> _INPUT_
————————

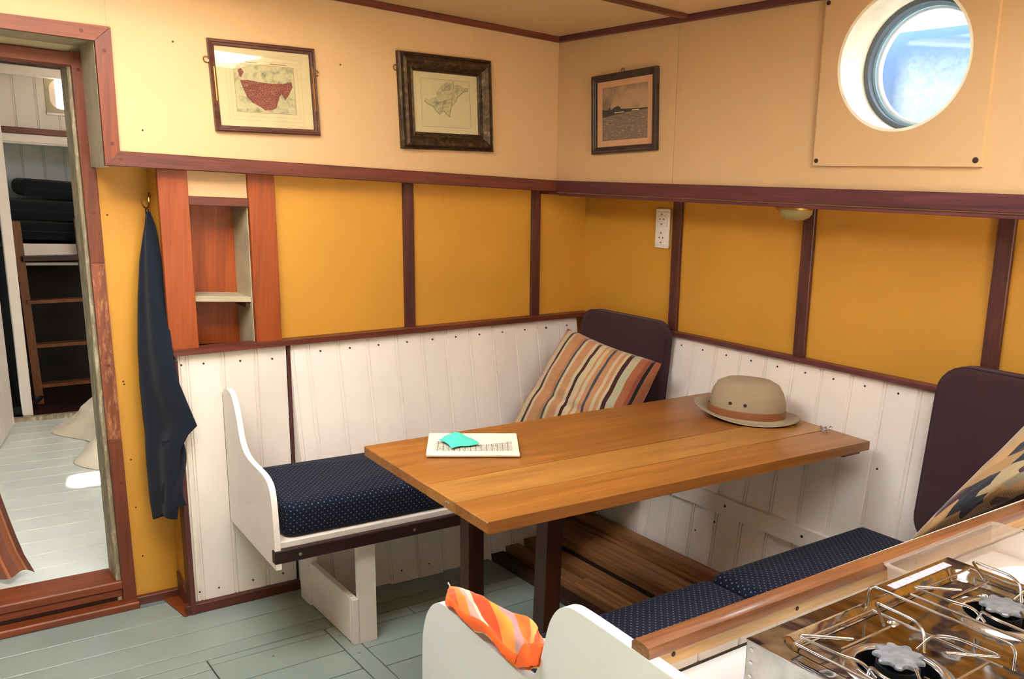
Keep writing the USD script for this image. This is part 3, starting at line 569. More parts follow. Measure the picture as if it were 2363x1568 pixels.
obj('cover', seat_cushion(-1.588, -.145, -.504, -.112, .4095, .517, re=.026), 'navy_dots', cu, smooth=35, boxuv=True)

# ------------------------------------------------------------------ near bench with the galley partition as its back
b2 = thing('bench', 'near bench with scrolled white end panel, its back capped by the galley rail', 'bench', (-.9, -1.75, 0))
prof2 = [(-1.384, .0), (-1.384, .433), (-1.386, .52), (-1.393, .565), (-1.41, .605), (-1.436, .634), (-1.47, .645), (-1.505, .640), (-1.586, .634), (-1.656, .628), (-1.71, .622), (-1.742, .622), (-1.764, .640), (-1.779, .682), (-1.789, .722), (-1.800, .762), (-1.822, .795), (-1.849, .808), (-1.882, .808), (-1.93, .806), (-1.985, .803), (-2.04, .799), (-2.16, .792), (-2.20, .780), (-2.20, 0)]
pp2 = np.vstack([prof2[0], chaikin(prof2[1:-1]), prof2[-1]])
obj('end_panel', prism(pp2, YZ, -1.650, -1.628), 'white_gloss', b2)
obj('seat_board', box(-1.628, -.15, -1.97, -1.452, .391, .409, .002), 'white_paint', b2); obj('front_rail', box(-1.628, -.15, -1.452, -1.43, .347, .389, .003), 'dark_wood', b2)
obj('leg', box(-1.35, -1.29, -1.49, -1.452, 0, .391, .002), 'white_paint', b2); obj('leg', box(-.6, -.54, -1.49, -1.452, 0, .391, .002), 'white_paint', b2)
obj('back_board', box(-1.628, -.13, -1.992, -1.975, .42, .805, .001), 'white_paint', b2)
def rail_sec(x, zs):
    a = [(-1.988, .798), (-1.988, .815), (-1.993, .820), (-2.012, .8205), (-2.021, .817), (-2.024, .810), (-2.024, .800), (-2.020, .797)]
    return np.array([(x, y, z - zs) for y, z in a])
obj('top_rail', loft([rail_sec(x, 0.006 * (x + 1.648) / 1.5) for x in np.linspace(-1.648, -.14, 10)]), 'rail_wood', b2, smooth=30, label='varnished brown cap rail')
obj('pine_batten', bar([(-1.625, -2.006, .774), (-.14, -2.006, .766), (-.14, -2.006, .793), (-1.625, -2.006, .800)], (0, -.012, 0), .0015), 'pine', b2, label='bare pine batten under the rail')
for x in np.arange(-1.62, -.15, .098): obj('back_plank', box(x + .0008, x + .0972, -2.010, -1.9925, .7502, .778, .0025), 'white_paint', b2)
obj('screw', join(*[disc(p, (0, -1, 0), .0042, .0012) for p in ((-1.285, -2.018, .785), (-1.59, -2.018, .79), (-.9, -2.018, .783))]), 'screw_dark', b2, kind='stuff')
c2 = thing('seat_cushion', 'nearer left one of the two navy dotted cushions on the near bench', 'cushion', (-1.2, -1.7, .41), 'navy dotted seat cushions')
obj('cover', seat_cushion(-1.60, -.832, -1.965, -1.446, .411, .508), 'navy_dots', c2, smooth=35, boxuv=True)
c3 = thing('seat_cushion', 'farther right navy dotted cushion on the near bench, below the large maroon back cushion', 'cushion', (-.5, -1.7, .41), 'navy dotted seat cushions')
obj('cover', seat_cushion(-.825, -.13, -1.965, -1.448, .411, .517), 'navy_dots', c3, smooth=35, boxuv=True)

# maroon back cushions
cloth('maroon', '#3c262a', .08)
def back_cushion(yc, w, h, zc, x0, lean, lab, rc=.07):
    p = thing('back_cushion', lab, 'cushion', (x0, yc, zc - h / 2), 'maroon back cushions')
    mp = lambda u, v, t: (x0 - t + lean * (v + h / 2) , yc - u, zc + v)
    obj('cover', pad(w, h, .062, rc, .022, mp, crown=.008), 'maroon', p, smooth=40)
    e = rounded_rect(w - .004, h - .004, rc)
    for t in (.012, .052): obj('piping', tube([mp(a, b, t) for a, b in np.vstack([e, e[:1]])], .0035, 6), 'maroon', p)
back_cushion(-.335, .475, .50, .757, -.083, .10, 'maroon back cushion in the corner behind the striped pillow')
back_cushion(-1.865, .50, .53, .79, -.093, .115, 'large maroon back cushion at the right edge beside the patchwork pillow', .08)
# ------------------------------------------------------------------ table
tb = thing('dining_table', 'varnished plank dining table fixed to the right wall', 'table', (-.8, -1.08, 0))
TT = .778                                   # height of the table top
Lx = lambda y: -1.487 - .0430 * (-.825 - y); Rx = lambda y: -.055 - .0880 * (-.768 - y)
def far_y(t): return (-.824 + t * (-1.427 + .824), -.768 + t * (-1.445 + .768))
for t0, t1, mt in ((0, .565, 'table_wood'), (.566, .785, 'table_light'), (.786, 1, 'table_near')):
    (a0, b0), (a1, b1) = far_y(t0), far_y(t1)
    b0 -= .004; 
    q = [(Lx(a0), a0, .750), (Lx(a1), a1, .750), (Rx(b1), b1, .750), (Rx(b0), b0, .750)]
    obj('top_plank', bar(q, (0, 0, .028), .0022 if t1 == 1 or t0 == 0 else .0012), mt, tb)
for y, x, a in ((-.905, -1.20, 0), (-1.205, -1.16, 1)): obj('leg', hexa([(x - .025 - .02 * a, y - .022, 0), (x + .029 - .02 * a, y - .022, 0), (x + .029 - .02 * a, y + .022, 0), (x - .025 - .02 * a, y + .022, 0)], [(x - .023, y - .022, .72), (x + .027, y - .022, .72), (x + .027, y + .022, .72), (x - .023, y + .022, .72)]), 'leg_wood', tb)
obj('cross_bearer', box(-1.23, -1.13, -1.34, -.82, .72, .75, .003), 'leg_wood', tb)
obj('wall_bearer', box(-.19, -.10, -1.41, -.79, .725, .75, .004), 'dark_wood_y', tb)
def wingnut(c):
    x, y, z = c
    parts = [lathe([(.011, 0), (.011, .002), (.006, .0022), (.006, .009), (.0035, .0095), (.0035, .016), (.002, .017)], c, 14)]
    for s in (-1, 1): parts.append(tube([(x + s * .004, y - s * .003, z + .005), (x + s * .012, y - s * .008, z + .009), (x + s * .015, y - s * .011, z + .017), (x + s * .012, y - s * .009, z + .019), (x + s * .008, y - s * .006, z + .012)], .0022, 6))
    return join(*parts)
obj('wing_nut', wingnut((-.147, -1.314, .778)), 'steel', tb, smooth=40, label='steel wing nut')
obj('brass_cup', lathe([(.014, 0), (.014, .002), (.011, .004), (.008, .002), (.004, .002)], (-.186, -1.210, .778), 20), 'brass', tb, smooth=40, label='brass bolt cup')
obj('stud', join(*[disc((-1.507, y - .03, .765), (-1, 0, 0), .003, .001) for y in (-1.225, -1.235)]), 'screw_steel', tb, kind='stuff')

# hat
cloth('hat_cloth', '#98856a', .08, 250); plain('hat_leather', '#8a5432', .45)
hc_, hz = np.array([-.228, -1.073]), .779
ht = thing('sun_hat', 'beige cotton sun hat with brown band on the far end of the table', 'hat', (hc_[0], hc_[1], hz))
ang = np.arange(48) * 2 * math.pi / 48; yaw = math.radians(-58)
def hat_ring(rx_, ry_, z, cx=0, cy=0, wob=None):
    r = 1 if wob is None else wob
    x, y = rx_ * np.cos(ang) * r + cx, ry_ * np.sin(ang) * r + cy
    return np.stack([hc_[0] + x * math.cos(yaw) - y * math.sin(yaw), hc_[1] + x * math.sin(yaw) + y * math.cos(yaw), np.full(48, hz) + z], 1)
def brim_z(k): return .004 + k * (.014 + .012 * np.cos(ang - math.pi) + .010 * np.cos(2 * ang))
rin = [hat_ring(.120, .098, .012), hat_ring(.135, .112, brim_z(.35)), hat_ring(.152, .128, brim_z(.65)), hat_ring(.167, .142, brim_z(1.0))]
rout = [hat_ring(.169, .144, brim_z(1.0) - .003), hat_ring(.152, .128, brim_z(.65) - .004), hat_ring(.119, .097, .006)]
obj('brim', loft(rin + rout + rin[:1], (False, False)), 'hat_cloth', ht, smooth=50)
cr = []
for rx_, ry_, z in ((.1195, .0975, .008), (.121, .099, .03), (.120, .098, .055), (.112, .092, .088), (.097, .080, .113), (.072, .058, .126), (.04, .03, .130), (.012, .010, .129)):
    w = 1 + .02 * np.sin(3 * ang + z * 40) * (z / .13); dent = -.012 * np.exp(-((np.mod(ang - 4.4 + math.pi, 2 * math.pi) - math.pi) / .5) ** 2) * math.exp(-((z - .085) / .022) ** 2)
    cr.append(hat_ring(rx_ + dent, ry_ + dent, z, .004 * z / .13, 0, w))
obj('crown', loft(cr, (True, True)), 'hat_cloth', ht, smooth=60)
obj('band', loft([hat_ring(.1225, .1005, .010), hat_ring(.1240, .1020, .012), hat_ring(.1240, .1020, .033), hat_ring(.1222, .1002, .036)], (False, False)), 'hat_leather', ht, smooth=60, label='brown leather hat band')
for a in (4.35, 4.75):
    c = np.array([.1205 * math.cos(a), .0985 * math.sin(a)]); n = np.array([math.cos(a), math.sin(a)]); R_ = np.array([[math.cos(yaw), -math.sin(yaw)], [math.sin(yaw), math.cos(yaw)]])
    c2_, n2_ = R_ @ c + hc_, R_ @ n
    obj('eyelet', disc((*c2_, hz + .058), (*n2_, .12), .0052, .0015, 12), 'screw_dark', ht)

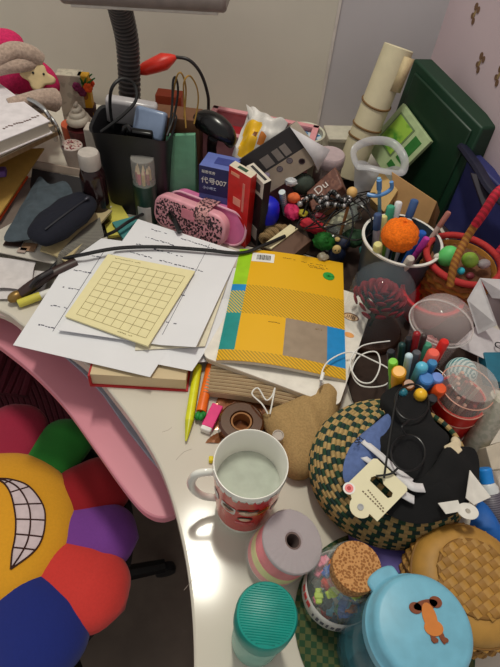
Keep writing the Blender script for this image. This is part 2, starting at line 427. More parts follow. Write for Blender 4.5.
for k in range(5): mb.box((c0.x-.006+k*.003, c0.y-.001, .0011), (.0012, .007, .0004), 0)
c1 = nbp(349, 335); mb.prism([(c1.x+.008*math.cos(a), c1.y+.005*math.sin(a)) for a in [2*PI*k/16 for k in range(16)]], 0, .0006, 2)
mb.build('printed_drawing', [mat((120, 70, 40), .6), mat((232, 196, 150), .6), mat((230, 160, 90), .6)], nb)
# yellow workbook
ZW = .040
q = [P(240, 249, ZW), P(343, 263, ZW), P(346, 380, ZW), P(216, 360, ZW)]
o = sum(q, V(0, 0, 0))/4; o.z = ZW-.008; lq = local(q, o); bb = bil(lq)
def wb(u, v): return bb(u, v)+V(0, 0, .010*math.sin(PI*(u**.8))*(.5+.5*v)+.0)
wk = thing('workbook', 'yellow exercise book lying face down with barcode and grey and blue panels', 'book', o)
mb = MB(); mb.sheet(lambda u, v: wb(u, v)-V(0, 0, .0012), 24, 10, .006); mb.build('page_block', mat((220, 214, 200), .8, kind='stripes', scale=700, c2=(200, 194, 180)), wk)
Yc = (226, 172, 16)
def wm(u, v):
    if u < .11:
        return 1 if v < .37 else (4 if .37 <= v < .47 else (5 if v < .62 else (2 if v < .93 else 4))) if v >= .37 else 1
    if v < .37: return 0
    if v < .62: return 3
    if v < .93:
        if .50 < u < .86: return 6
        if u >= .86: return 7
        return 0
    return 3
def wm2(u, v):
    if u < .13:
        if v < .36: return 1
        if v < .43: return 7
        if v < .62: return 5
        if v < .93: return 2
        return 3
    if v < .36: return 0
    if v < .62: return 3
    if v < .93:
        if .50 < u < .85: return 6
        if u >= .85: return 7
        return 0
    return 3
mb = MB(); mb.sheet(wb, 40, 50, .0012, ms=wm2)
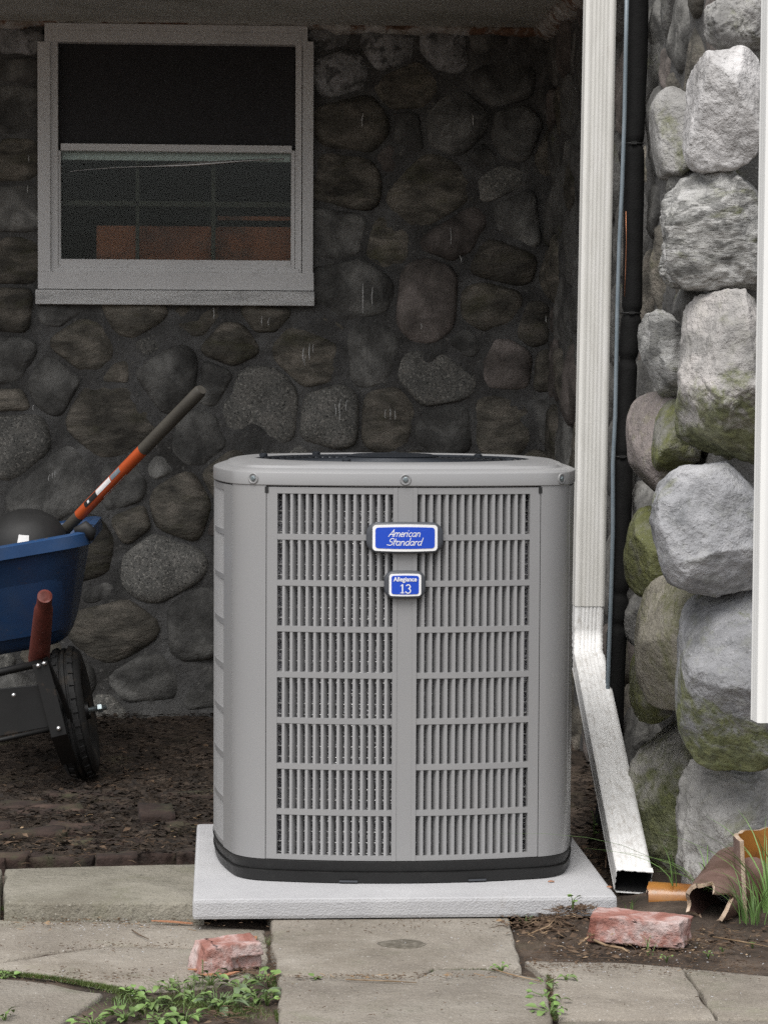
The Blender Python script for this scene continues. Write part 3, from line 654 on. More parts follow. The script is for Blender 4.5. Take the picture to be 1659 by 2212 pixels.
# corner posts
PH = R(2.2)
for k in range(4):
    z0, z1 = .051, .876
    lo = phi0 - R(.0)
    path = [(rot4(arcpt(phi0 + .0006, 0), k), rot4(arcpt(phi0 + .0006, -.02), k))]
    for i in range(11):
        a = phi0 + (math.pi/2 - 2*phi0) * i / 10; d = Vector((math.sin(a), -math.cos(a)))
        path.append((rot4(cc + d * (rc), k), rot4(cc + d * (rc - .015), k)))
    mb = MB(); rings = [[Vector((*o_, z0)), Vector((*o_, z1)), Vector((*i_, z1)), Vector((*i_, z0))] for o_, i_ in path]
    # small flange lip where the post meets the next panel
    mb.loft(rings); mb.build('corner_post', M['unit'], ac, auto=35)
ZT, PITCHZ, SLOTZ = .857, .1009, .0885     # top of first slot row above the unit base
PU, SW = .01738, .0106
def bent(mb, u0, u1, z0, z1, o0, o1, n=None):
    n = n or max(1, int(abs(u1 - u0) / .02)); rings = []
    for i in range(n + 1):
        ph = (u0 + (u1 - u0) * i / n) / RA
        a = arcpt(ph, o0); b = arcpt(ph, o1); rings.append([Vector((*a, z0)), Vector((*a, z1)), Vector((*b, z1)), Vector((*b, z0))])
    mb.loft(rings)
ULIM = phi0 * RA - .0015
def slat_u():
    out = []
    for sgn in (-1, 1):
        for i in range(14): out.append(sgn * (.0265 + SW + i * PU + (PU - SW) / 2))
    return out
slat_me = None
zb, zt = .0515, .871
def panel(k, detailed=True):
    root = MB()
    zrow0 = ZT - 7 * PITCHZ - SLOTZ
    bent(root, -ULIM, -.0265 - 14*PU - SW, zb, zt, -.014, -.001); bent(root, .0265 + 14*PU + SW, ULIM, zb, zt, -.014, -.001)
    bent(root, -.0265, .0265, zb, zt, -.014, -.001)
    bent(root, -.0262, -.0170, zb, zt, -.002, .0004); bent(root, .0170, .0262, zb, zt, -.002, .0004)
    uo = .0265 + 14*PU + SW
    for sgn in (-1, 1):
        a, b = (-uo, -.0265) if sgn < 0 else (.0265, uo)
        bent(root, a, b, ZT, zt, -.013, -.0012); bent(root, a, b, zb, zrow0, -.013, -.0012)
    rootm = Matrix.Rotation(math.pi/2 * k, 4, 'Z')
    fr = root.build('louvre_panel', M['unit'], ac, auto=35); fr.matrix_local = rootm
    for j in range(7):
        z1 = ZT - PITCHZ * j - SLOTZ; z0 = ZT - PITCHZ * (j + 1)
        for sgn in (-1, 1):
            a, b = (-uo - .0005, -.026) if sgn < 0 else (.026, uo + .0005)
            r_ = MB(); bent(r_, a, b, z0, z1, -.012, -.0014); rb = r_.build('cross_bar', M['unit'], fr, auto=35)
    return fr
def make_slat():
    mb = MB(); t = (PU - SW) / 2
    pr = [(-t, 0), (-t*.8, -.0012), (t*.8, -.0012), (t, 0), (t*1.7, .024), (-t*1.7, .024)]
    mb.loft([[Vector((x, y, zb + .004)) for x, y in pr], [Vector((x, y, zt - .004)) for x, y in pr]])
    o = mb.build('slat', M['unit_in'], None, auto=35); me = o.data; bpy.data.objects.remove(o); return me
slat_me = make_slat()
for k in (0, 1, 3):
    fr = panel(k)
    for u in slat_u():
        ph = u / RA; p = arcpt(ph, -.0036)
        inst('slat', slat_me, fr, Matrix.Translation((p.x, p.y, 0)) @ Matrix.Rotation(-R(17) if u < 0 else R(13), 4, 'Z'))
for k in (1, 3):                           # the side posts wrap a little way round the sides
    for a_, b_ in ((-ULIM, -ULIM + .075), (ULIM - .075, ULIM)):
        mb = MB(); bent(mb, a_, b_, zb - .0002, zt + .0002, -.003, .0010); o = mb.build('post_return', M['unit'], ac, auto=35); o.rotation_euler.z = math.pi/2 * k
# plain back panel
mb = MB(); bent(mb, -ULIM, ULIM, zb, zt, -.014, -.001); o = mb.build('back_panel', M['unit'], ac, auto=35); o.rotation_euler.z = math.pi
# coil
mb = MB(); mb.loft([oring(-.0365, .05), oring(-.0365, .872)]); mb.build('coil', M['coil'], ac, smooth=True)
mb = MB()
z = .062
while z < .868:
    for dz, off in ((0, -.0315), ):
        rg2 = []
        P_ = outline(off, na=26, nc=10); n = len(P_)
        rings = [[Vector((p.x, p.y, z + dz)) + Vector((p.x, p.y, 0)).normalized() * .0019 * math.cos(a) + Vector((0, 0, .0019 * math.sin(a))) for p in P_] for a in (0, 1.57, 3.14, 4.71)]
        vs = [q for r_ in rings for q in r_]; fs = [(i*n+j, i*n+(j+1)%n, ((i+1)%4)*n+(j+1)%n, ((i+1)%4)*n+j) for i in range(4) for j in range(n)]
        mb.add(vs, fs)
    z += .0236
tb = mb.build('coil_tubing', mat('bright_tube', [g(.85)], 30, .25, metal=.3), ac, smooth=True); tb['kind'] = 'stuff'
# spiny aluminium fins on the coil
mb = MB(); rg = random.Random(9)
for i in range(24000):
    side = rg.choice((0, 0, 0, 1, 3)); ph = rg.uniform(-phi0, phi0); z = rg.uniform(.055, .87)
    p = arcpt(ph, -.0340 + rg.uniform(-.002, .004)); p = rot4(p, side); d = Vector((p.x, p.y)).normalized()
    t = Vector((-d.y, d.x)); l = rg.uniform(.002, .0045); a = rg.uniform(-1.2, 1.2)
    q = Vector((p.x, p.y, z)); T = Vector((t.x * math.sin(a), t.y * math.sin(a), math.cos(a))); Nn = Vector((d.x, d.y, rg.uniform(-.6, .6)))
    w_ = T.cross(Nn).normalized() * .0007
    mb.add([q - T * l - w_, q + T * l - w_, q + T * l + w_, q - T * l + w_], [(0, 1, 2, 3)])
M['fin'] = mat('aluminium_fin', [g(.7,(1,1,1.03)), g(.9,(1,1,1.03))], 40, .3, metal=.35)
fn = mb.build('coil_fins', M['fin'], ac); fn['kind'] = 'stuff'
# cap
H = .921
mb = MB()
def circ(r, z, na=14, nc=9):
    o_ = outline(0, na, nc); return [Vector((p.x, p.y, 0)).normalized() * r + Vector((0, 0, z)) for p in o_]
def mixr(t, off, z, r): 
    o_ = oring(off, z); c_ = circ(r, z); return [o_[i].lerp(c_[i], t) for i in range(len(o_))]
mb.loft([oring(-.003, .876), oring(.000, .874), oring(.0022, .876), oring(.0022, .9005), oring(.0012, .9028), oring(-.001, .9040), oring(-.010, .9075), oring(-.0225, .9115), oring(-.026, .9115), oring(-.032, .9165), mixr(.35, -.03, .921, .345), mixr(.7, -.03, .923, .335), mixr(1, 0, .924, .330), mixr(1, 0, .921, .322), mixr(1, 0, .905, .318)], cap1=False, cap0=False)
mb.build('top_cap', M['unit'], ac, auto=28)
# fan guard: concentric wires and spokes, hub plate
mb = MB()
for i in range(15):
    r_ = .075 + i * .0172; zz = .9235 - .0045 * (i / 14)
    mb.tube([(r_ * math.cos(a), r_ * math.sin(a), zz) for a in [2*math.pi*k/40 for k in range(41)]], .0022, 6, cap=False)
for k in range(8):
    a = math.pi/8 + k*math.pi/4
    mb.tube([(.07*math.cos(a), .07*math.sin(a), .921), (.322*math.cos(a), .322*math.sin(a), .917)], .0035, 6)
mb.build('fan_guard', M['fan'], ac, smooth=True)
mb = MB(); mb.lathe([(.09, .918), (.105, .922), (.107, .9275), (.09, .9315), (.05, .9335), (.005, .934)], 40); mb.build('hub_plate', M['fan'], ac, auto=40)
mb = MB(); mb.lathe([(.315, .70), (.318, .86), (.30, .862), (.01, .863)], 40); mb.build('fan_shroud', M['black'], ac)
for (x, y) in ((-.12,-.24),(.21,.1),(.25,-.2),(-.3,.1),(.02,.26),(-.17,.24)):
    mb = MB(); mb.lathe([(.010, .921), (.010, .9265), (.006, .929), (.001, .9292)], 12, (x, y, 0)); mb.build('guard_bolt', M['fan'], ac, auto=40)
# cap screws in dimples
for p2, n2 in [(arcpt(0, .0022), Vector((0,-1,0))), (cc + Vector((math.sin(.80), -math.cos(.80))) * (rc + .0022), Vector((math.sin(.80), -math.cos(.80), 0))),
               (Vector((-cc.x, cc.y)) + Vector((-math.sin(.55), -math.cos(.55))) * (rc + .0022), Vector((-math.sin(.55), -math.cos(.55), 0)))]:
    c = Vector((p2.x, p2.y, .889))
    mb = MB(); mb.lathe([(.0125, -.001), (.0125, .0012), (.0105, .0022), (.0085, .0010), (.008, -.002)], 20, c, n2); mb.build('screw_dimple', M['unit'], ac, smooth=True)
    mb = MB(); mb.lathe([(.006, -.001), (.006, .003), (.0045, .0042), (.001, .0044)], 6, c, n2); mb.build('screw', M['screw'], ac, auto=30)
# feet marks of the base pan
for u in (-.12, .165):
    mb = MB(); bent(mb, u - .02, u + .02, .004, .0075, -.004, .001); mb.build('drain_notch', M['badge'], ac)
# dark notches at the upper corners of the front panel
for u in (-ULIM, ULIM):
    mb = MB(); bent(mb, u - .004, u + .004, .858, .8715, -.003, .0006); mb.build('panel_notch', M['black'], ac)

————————

> _WHAT YOU SHOULD DO_
Work out how many lines of the listing above include "writing". Answer with the number and nothing more.

> _SOLUTION_
2